Clearly, this judgement is saying that rather than pronouncing orders on such matters, the judiciary should, instead, return these to the domain of the executive.  As Justice Anand noted earlier, “it needs to be remembered that courts cannot run the government …..the judiciary should act only as an alarm clock but not as a time keeper. After ringing the bell it should ensure that the executive has become alive to perform its duties”.

 

There is yet another very serious issue involved here which also needs to be resolved. The executive and the legislature, given their responsibility under the Constitution to manage public affairs, are in the final analysis accountable to the people. Accountability, in fact differentiates democracy from other systems of governance. The discharge of executive responsibilities by any other organ, say the judiciary however highly placed it may be, is essentially non-accountable. This is anathema in a democracy.

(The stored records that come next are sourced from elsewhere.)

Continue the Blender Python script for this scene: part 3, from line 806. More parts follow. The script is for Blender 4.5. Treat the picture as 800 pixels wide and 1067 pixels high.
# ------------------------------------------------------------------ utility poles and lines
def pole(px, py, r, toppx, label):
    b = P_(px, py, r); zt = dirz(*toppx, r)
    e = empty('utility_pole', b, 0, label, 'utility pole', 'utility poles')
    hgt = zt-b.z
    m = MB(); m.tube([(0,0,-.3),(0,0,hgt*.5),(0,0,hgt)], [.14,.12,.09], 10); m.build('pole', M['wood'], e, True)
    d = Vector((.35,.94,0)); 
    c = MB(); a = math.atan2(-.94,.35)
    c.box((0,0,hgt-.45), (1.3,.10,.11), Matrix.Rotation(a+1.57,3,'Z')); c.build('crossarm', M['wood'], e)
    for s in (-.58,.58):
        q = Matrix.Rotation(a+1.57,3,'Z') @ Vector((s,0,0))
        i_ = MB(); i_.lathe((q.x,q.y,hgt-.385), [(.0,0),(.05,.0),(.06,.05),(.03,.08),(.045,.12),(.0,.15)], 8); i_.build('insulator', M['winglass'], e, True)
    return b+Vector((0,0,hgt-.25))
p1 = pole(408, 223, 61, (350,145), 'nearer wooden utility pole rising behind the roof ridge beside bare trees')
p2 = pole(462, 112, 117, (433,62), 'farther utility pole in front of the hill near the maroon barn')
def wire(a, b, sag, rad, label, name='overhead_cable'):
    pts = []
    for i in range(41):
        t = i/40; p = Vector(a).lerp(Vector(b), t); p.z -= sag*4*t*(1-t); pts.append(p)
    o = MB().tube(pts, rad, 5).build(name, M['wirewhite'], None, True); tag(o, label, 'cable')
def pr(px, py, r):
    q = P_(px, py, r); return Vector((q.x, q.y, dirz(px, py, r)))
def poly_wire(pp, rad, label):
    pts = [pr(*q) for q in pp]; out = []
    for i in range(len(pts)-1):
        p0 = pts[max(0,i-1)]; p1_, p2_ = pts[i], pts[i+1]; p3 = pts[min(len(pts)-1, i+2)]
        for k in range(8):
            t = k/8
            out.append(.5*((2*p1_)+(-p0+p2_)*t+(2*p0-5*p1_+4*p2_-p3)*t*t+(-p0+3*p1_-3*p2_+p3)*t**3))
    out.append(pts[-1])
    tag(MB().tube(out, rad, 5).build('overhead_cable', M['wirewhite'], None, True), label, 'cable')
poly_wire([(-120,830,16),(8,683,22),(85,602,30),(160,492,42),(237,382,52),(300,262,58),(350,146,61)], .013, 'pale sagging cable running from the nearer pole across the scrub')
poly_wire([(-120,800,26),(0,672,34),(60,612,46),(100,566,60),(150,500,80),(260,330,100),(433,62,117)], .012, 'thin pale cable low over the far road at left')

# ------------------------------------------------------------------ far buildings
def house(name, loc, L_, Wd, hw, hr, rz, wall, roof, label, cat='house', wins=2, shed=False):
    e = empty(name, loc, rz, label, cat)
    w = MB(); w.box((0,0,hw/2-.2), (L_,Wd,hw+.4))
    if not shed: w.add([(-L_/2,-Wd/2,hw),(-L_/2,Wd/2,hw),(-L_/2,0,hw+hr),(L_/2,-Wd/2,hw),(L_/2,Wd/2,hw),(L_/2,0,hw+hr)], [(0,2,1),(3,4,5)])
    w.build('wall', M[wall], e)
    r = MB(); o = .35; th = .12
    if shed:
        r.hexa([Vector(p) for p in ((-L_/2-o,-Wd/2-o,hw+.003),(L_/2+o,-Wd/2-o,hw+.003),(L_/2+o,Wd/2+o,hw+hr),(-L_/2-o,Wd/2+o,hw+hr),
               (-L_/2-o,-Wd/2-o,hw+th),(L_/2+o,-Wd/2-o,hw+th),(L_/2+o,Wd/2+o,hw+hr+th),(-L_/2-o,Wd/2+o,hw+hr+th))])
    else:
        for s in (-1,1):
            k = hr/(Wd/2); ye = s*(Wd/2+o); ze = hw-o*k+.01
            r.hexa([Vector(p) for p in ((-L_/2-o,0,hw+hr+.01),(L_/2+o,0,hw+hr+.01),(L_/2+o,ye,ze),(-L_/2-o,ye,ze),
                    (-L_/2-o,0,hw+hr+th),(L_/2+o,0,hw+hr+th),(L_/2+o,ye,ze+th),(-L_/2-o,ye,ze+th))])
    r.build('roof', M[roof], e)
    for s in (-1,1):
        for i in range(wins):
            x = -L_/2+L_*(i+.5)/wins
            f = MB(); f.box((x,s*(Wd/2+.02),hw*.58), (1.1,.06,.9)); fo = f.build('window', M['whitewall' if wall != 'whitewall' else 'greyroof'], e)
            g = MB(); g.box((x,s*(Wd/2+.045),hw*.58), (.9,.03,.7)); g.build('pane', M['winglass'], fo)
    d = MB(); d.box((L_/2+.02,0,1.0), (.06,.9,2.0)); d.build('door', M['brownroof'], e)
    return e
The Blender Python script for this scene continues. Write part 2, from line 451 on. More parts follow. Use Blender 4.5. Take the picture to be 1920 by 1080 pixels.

Further, once the judiciary gets involved with an issue, which falls within the executive domain it precludes the possibility of the legislature exercising its assigned role of ensuring executive accountability through  effective legislative scrutiny.

 

Following this judgement, it is only hoped that the judiciary will fine-tune the constitutional delineation between the three organs and ensure that healthy harmony shall prevail.  Maybe, a full constitutional bench  of the Supreme Court could be asked to undertake this task.  This bench  will also need to seriously consider the present efficacy of our justice delivery system. The large number of pending cases, the consequent agony and injustice heaped on people and the interminable delays in punishing the guilty and delivering justice to victims  of communal riots and other  such attacks does not auger well for our country or its parliamentary democracy. 

 

We repeat, further emboldened by this recent judgement, that the time has come for the country to seriously consider the constitution of a National Judicial Commission comprising of representatives from the judiciary, from the executive, from the legislature and from the Bar, to deal with the entire range of issues from the appointment and transfer of judges to ensuring judicial accountability.